Unfortunately I didn't. I don't have a board handy and I also my multimeter is back in Florida. It's probably safe to assume 5K.

Also I realized the connections on the current Eagle file are currently not quite right I think. I'll try to fix it up this weekend but I'm moving so I might not be able to.

 

[Fizzi]

Alright I committed revision 1.1 of the board which is just revision 1 with the issues fixed... or so I think. I also got rid of the jumpers/shunts since I don't think anyone will be interested in experimenting with a photocell.

 

[MadCrashSJ]

Going back to your MioM article followup, I notice you did a test with a component to VGA adapter/converter from Monoprice. Was it a breakout cable you used for that test, or was it a full converter? If the former, then that provides conclusive evidence that the VGA port on those monitors should not be fed YPbPr signals for low latency, but it still potentially leaves open the option of using a good converter.
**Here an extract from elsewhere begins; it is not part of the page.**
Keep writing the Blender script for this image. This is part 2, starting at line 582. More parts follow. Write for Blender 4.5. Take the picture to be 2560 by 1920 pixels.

Monoprice is something tested to induce lag, as evidenced in Kadano's thread, so what of the possibility of using a different converter, like an Extron CVC? It's something I know Kadano has recommended in his thread, so long as it can be afforded, but I have yet to see anything in the thread showing test results for a monitor like the BenQ or Asus models you've tested and recommended with your research.